If it is not possible to respect format precision, it would be better if a precision of e.g 4 or 5 was used.
Example:
[ 0.000000323, 0.0233232, 3.42323 ]
rather than
[ 0.0, 0.0233, 3.423 ]
I think this is rather subjective. In some cases, floating point equality is useful (often when comparing against 0.0
) and the example you gave would make this highly confusing if you were debugging something that wasn't working as expected.
I think I know what you are getting at @ten3roberts but it might help to include example code.
Of course.
The following example demonstrated the slight problem I am having
let pos = Vec3::new(0.00000000000004, 0.5, 1.0);
println!("Pos: {:.2}", pos); // Pos: [0.000000000004, 0.5, 1]
println!("Pos: [{:.2}, {:.2}, {:.2}]", pos.x, pos.y, pos.z); // -> Pos: [0.00, 0.50, 1.00]
It happens in physics simulations where you have something slowing down but never due to a proportional force, and I would like to round the result. E.g where lim x->inf f = 0
The code for that example
write!(
f,
concat!(
"frametime: {:.<7.1?} | {:>2.1}/s\n",
"elapsed: {:.2?}\n",
"pos: {:.2}\n",
"vel: {:.2}\n",
),
self.frametime,
1.0 / self.frametime.as_secs_f32(),
self.elapsed,
self.pos,
self.vel,
)?;
Ok(())
I noticed that Debug
printing will respect the precision values because the way it is implemented is different to Display
.
You can kind of work around this to get what you want:
use glam::*;
fn main() {
let f = 1.000123;
let v = Vec2::new(f, f + f);
println!("{}", f);
println!("{:.2}", f);
println!("{}", v);
println!("{:.2?}", v);
println!("{:.2?}", v.as_ref());
}
prints
1.000123
1.00
[1.000123, 2.000246]
Vec2(1.00, 2.00)
[1.00, 2.00]
So you can get the output that you want with the last one :)

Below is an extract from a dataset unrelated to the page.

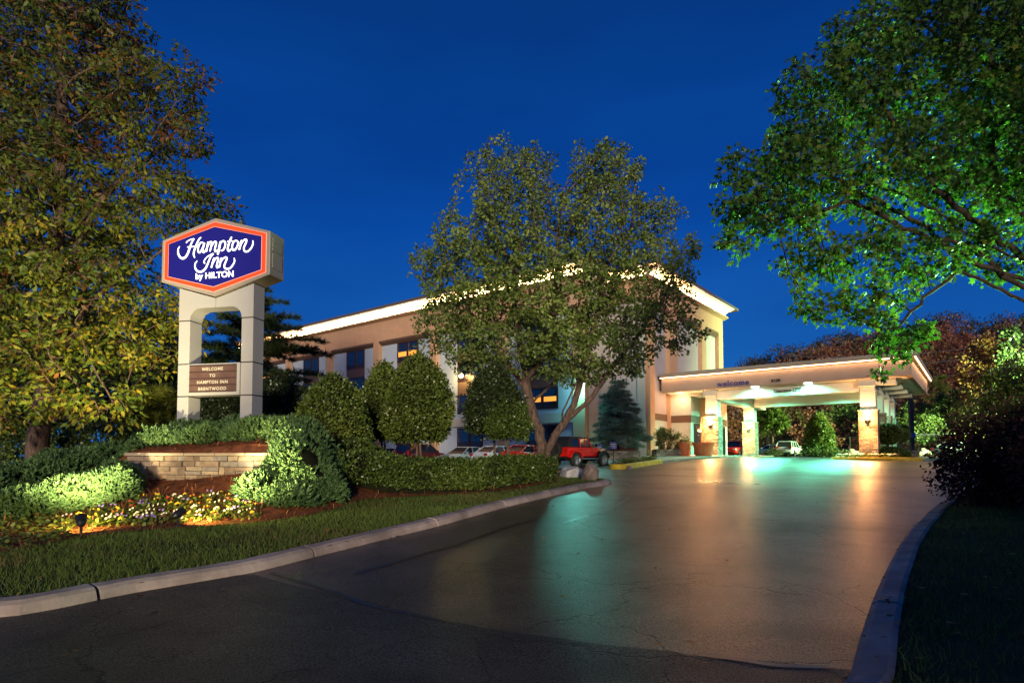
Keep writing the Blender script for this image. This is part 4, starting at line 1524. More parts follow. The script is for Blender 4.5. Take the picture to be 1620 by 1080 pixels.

It should be possible to make Display
use the precision value, it just looks a bit verbose implementation wise unfortunately.
I suppose the above trick works because as_ref
converts the vector to a slice.
In that case, the display trait could be implemented to just forward to the slice Display implementation, which means we will get all the features and formats correctly.